My local printer at work, when you press the button on its control panel to cancel a queued print job, puts up a message box saying "This job will be cancelled. Continue?", with buttons marked "Continue" and "Exit".
I guess the printer has a different expectation? And you're right, it's not very clear whether than means "yes, continue cancelling" or "no, continue printing".
Indeed, the printer thinks "continue" means "continue printing" (or, more usually, "continue futilely trying to print", since usually the reason I'm cancelling the job is because I accidentally submitted it in such a way that it wanted US Letter paper of which the printer contains none).
In particular, "Exit" seems like a really weird word to use in this context at all: nothing is exiting anything in the literal sense, and even the nonsensical usage of "exit" in UI context to mean "terminate a running application" doesn't apply in this case.
A simple "Cancel job? Yes/No" would be *much* clearer!
... as long as the UI designer didn't fall into the trap of using that wording with three buttons labelled "Yes", "No" and "Cancel". (The admin interface on the self-checkouts in Tesco does that, or at least did last year.)
Indeed, they could go even further and label them something like "continue printing/cancel printing" and then you wouldn't have to read the whole thing. (Except that many printers have inadequate displays, so that _might_ be too long.)
And yes, we're now at 20 votes for "Continue" and none for "Exit". I was fairly confident that people would generally vote against the printer, but wouldn't have bet on them doing so quite this unanimously!
Perhaps the internal software architecture is such that selecting the "exit" option causes some process to execute exit() or System.Exit() or whatever.
:) If the answer had seemed a lot more obvious, then probably, but with the actual options I really couldn't tell, so wouldn't have wanted to start second-guessing myself, which generally leads to me overthinking things anyway.
This reminds me of one of the best pieces of UI advice in the old RISC OS Style Guide: do not have generic words in buttons or replies for dialogue boxes. In their style, the message would have been "Are you sure you wish to cancel the print job?" with buttons labelled "Cancel job" and "Continue with job".
Sorry about that. It occurred to me ten minutes after posting the poll that I forgot to put that option in.
(Perhaps there ought to be a mechanism in LJ for composing a post and having it automatically get posted half an hour later, except that you can edit it and/or change your mind before that happens. Then you'd have a chance for that just-too-late "oh, that's what I meant to include" moment not to be too late after all.)
That's a good idea.
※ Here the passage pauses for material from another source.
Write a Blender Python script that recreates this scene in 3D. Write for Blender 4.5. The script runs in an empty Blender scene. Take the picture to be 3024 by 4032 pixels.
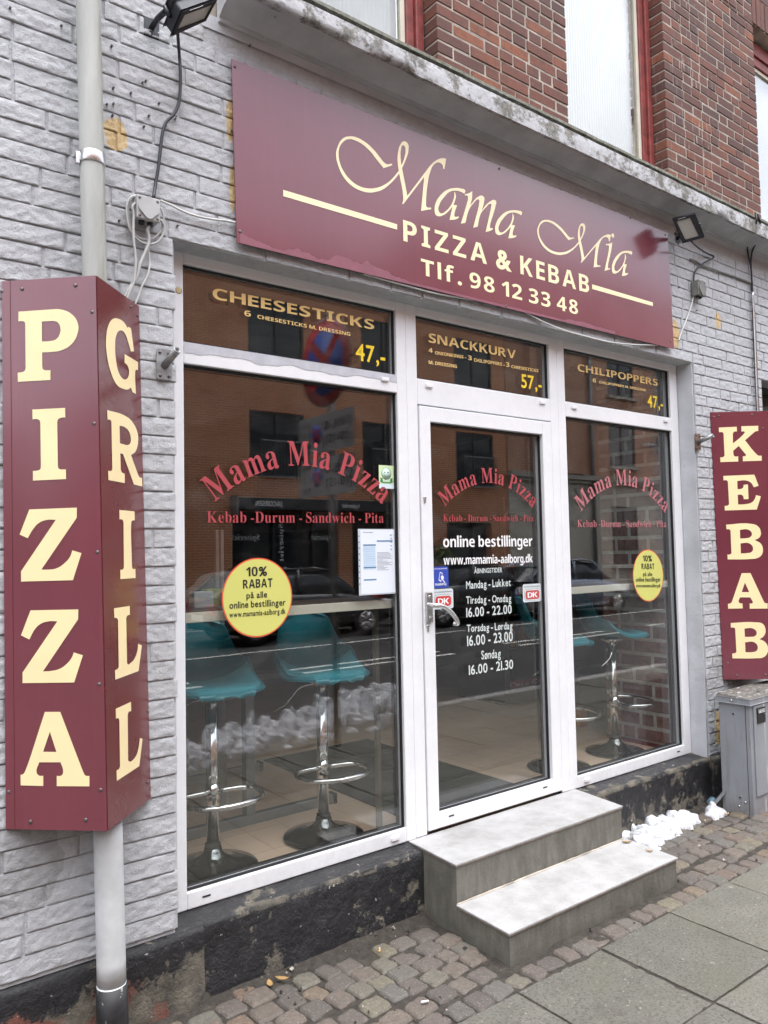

I think some blog-publishing frameworks do that, or something similar (though often with a framework of days rather than hours). But it ought to be easy to add to the LJ system :)
I assumed it went without saying that most people had no idea, but would hesitantly guess that, if they were forced by circumstance to pick one or the other, the one they chose was marginally less unpalatable :)
But I guess maybe some people were more certain. Maybe polls should automatically come with the ability to indicate how certain you are about an answer if you want to :)
Maybe they should just remove the confirmation dialogue entirely.
You press cancel deliberately then choose correctly: 1 non-essential button press You press cancel deliberately then choose incorrectly: 3 non-essential button presses (because you go round again) You press cancel by mistake then choose correctly: you save your print job You press cancel by mistake then choose incorrectly: you lose your print job
Based on your poll, saving someone's print job from accidental cancellation seems an extremely unlikely outcome.
Well, saving someone's print job from accidental cancellation the second time is not so improbable. One lost print job per user is at least not nearly as bad as one lost print job per print job :-)
Quite. Personally, I'll never vape a document before I have the satisfactory printout in my hands, anyway. Unless it's something utterly trivial like an address for a parcel, I won't vape it even then.
There's much more risk of the printer mangling my output or the job getting lost than of someone accidentally cancelling the job when they didn't mean to.
Or even better, say "cancelled, press XX to undo and continue printing" for a few seconds and then both "just do what I say" people and "agh, undo, UNDO!" people have something for them :)
I *think* I'd want Continue. But I'm not at all sure. The way the message is worded, I'd think that 'continue' meant 'continue to cancel the job', and 'exit' meant 'take me away from this printer dialogue box so I can think again about printing options, or leave me in the queue'. But I'm not sure. I'd dither.
How about spelling checkers - you've written something that you're happy with, but the spell checker thinks it's wrong and is proposing a different word. What do you chose when you're presented with the following:
In particular, "Exit" seems like a really weird word to use in this context at all: nothing is exiting anything in the literal sense, and even the nonsensical usage of "exit" in UI context to mean "terminate a running application" doesn't apply in this case.
It's interesting that pretty much everyone seems to have the opposite interpretation to the printer though :) I had the same reaction as
... as long as the UI designer didn't fall into the trap of using that wording with three buttons labelled "Yes", "No" and "Cancel". (The admin interface on the self-checkouts in Tesco does that, or at least did last year.)